··· Source data ···
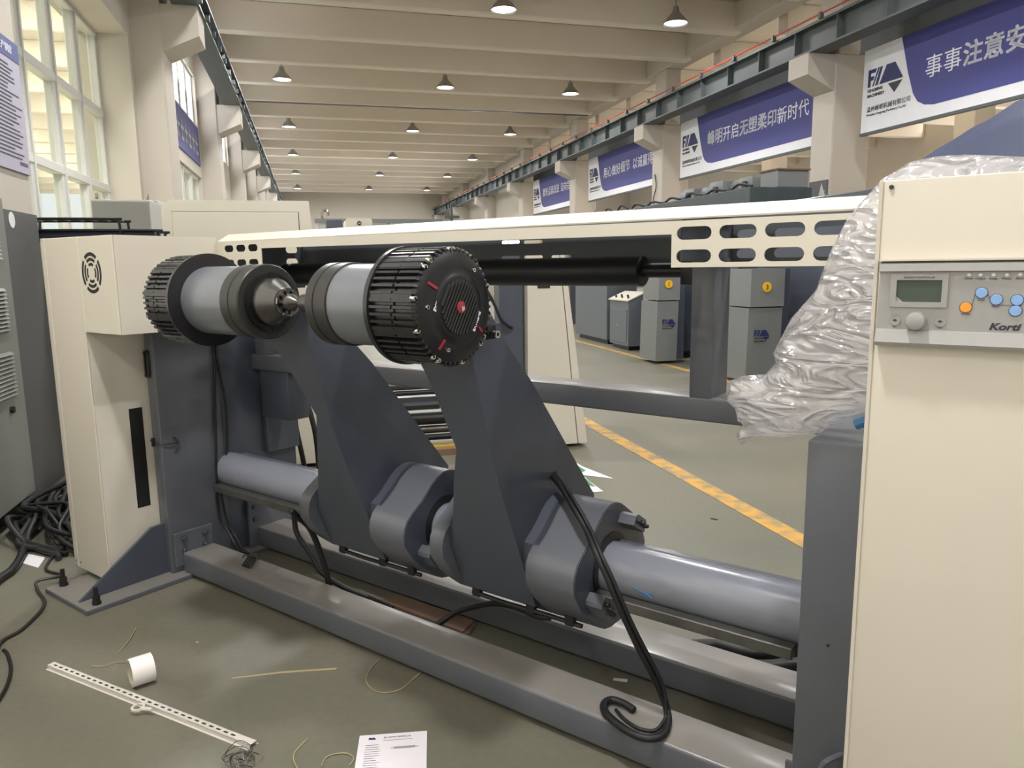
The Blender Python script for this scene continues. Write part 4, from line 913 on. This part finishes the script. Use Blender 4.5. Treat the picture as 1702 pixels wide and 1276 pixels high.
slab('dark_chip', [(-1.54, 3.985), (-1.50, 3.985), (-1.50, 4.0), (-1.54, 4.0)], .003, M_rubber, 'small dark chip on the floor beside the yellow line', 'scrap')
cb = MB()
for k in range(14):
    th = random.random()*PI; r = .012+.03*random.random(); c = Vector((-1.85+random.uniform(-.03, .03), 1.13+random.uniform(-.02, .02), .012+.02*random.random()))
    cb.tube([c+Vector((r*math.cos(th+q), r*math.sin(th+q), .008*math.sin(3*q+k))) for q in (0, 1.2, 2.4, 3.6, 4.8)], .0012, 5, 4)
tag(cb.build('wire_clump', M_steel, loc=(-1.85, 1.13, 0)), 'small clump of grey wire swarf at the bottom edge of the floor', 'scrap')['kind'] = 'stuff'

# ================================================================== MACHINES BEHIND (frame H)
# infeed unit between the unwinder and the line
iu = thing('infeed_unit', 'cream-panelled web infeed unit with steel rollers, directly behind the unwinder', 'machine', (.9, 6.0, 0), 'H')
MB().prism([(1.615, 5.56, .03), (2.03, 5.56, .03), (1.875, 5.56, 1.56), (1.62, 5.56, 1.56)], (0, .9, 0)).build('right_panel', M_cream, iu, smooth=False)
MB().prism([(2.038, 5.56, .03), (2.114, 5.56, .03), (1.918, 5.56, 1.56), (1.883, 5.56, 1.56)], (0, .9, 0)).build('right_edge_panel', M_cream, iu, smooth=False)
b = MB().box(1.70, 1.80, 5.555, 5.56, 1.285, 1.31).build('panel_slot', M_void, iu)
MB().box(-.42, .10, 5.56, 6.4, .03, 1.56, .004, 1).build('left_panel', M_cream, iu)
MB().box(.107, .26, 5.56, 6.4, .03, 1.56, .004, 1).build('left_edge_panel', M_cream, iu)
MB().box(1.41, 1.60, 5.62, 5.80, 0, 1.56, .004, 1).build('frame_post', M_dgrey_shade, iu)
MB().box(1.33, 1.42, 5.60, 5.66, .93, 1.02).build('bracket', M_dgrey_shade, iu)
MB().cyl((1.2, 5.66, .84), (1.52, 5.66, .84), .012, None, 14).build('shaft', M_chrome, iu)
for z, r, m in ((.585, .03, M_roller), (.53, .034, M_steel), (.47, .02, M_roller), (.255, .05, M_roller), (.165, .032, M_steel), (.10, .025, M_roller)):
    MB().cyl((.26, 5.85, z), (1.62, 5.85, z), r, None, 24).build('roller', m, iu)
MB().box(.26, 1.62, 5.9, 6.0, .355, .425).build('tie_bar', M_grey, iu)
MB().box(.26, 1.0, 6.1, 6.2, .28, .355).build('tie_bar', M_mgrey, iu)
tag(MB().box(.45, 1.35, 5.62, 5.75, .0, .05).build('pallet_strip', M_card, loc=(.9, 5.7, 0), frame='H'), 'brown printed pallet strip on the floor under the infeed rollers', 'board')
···
Challenge :: Retype the whole listing, keeping every line identical and omitting all pictures.

The result ::
The Blender Python script for this scene continues. Write part 4, from line 913 on. This part finishes the script. Use Blender 4.5. Treat the picture as 1702 pixels wide and 1276 pixels high.
slab('dark_chip', [(-1.54, 3.985), (-1.50, 3.985), (-1.50, 4.0), (-1.54, 4.0)], .003, M_rubber, 'small dark chip on the floor beside the yellow line', 'scrap')
cb = MB()
for k in range(14):
    th = random.random()*PI; r = .012+.03*random.random(); c = Vector((-1.85+random.uniform(-.03, .03), 1.13+random.uniform(-.02, .02), .012+.02*random.random()))
    cb.tube([c+Vector((r*math.cos(th+q), r*math.sin(th+q), .008*math.sin(3*q+k))) for q in (0, 1.2, 2.4, 3.6, 4.8)], .0012, 5, 4)
tag(cb.build('wire_clump', M_steel, loc=(-1.85, 1.13, 0)), 'small clump of grey wire swarf at the bottom edge of the floor', 'scrap')['kind'] = 'stuff'

# ================================================================== MACHINES BEHIND (frame H)
# infeed unit between the unwinder and the line
iu = thing('infeed_unit', 'cream-panelled web infeed unit with steel rollers, directly behind the unwinder', 'machine', (.9, 6.0, 0), 'H')
MB().prism([(1.615, 5.56, .03), (2.03, 5.56, .03), (1.875, 5.56, 1.56), (1.62, 5.56, 1.56)], (0, .9, 0)).build('right_panel', M_cream, iu, smooth=False)
MB().prism([(2.038, 5.56, .03), (2.114, 5.56, .03), (1.918, 5.56, 1.56), (1.883, 5.56, 1.56)], (0, .9, 0)).build('right_edge_panel', M_cream, iu, smooth=False)
b = MB().box(1.70, 1.80, 5.555, 5.56, 1.285, 1.31).build('panel_slot', M_void, iu)
MB().box(-.42, .10, 5.56, 6.4, .03, 1.56, .004, 1).build('left_panel', M_cream, iu)
MB().box(.107, .26, 5.56, 6.4, .03, 1.56, .004, 1).build('left_edge_panel', M_cream, iu)
MB().box(1.41, 1.60, 5.62, 5.80, 0, 1.56, .004, 1).build('frame_post', M_dgrey_shade, iu)
MB().box(1.33, 1.42, 5.60, 5.66, .93, 1.02).build('bracket', M_dgrey_shade, iu)
MB().cyl((1.2, 5.66, .84), (1.52, 5.66, .84), .012, None, 14).build('shaft', M_chrome, iu)
for z, r, m in ((.585, .03, M_roller), (.53, .034, M_steel), (.47, .02, M_roller), (.255, .05, M_roller), (.165, .032, M_steel), (.10, .025, M_roller)):
    MB().cyl((.26, 5.85, z), (1.62, 5.85, z), r, None, 24).build('roller', m, iu)
MB().box(.26, 1.62, 5.9, 6.0, .355, .425).build('tie_bar', M_grey, iu)
MB().box(.26, 1.0, 6.1, 6.2, .28, .355).build('tie_bar', M_mgrey, iu)
tag(MB().box(.45, 1.35, 5.62, 5.75, .0, .05).build('pallet_strip', M_card, loc=(.9, 5.7, 0), frame='H'), 'brown printed pallet strip on the floor under the infeed rollers', 'board')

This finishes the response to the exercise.